**What is required**
Set down the material below in full, matching it exactly.

★ ★ ★ ★ ★ ★ ★

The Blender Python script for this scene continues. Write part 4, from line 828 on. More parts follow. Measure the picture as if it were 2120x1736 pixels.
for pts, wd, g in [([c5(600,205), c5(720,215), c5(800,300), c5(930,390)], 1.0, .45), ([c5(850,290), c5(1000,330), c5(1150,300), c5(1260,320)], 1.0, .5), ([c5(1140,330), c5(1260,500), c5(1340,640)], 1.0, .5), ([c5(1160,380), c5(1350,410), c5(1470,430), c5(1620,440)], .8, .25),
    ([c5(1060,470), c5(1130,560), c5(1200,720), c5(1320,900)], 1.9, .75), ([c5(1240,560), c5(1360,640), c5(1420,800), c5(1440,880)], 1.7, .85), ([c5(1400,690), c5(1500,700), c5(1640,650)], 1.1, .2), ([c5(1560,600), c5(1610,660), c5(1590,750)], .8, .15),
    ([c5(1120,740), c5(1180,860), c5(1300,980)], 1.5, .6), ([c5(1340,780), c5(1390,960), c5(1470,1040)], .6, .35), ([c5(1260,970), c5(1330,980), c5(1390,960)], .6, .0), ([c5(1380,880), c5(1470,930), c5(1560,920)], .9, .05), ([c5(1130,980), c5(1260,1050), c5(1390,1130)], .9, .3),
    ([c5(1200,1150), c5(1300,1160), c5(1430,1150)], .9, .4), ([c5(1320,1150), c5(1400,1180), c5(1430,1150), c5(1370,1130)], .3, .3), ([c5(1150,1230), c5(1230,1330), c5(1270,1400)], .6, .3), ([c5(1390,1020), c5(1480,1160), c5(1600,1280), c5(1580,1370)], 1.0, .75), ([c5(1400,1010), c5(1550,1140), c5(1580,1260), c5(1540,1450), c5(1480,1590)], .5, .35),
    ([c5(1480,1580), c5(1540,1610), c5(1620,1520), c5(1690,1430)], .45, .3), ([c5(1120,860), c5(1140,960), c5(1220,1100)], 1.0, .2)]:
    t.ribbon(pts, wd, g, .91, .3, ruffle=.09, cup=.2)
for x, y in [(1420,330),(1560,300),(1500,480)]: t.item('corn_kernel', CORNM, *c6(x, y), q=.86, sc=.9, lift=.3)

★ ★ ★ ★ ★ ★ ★

**Correct answer**
The Blender Python script for this scene continues. Write part 4, from line 828 on. More parts follow. Measure the picture as if it were 2120x1736 pixels.
for pts, wd, g in [([c5(600,205), c5(720,215), c5(800,300), c5(930,390)], 1.0, .45), ([c5(850,290), c5(1000,330), c5(1150,300), c5(1260,320)], 1.0, .5), ([c5(1140,330), c5(1260,500), c5(1340,640)], 1.0, .5), ([c5(1160,380), c5(1350,410), c5(1470,430), c5(1620,440)], .8, .25),
    ([c5(1060,470), c5(1130,560), c5(1200,720), c5(1320,900)], 1.9, .75), ([c5(1240,560), c5(1360,640), c5(1420,800), c5(1440,880)], 1.7, .85), ([c5(1400,690), c5(1500,700), c5(1640,650)], 1.1, .2), ([c5(1560,600), c5(1610,660), c5(1590,750)], .8, .15),
    ([c5(1120,740), c5(1180,860), c5(1300,980)], 1.5, .6), ([c5(1340,780), c5(1390,960), c5(1470,1040)], .6, .35), ([c5(1260,970), c5(1330,980), c5(1390,960)], .6, .0), ([c5(1380,880), c5(1470,930), c5(1560,920)], .9, .05), ([c5(1130,980), c5(1260,1050), c5(1390,1130)], .9, .3),
    ([c5(1200,1150), c5(1300,1160), c5(1430,1150)], .9, .4), ([c5(1320,1150), c5(1400,1180), c5(1430,1150), c5(1370,1130)], .3, .3), ([c5(1150,1230), c5(1230,1330), c5(1270,1400)], .6, .3), ([c5(1390,1020), c5(1480,1160), c5(1600,1280), c5(1580,1370)], 1.0, .75), ([c5(1400,1010), c5(1550,1140), c5(1580,1260), c5(1540,1450), c5(1480,1590)], .5, .35),
    ([c5(1480,1580), c5(1540,1610), c5(1620,1520), c5(1690,1430)], .45, .3), ([c5(1120,860), c5(1140,960), c5(1220,1100)], 1.0, .2)]:
    t.ribbon(pts, wd, g, .91, .3, ruffle=.09, cup=.2)
for x, y in [(1420,330),(1560,300),(1500,480)]: t.item('corn_kernel', CORNM, *c6(x, y), q=.86, sc=.9, lift=.3)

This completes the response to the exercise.